The European environment – state and outlook 2020 is published by the EEA every five years as mandated in its regulation. SOER 2020 is the 6th SOER published by the EEA since 1995. It offers solid, science-based insights on how we must respond to the huge and complex challenges we face, such as climate change, biodiversity loss and air and water pollution.

The outlook is dark, but not necessarily pessimistic as we still have a chance to intervene.

Europe will not achieve its 2030 goals without urgent action during the next 10 years to address the alarming rate of biodiversity loss, increasing impacts of climate change and the overconsumption of natural resources. The European Environment Agency’s (EEA) latest ‘State of the Environment’ report states that Europe faces environmental challenges of unprecedented scale and urgency.

Hans Bruyninckx, EEA Executive Director

Why to read this report

There are many reasons to read the report. After all, it is about our future. But there are specific pieces of the content to look for. First of all, the report embedes the theory of “Planetary Boundaries”. Consequently the report is not only about GHG/CO2 emissions, but it looks at sustainability more holistically. This is explained in greater details under “systemic challenges”.

Furthermore, it describes 7 specific approaches to address the important and urgent challenge.

Systemic challenges

The persistence of major environmental challenges can be explained by a variety of related factors. First, environmental pressures remain substantial despite progress in reducing them.  This implies a need to go beyond incremental efficiency improvements and to strengthen the implementation of environmental policies to achieve their full benefits. The complexity of environmental systems can also mean that there is a considerable time lag between reducing pressures and seeing improvements in natural capital, and human health and well-being.

Perhaps the most important factor underlying Europe’s persistent environmental and sustainability challenges is that they are inextricably linked to economic activities and lifestyles, in particular the societal systems that provide Europeans with necessities such as food, energy and mobility.

SOER 2020

Where does Europe go from here?

Achieving the EU’s 2050 sustainability vision is still possible, but it will require a shift in the character and ambition of actions. That means both strengthening established policy tools and building on them with innovative new approaches to governance.

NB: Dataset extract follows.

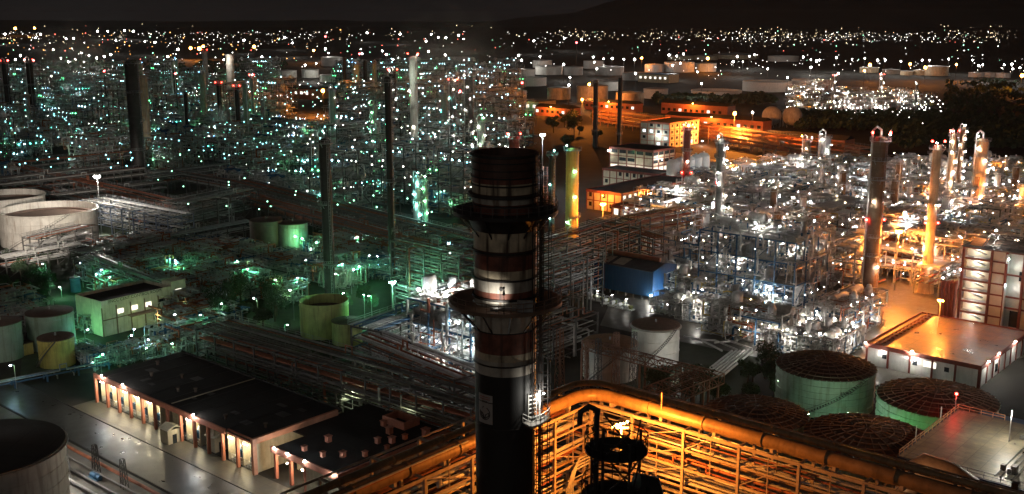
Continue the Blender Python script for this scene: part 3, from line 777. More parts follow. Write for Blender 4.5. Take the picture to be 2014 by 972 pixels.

  1. Strengthening policy implementation, integration and coherence: Full implementation of existing policies would take Europe a long way to achieving its environmental goals up to 2030.
  2. Developing more systemic, long-term policy frameworks and binding targets: The coverage of long-term policy frameworks needs to be extended to other important systems and issues, starting with the food system, chemicals and land use.
  3. Leading international action towards sustainability: Europe cannot achieve its sustainability goals in isolation. The EU has significant diplomatic and economic influence, which it can use to promote the adoption of ambitious agreements in areas such as biodiversity and resource use.
  4. Fostering innovation throughout society: Changing trajectory will depend critically on the emergence and spread of diverse forms of innovation that can trigger new ways of thinking and living.
  5. Scaling up investments and reorienting finance: Although achieving sustainability transitions will require major investments, Europeans stand to gain hugely – both because of avoided harms to nature and society, and because of the economic and social opportunities that they create.
  6. Managing risks and ensuring a socially fair transition: Successful governance of sustainability transitions will require that societies acknowledge potential risks, opportunities and trade-offs, and devise ways to navigate them. Policies have an essential role in achieving ‘just transitions’.
  7. Linking knowledge with action: Achieving sustainability transitions will require diverse new knowledge, drawing on multiple disciplines and types of knowledge production. This includes evidence about the systems driving environmental pressures, pathways to sustainability, promising initiatives and barriers to change.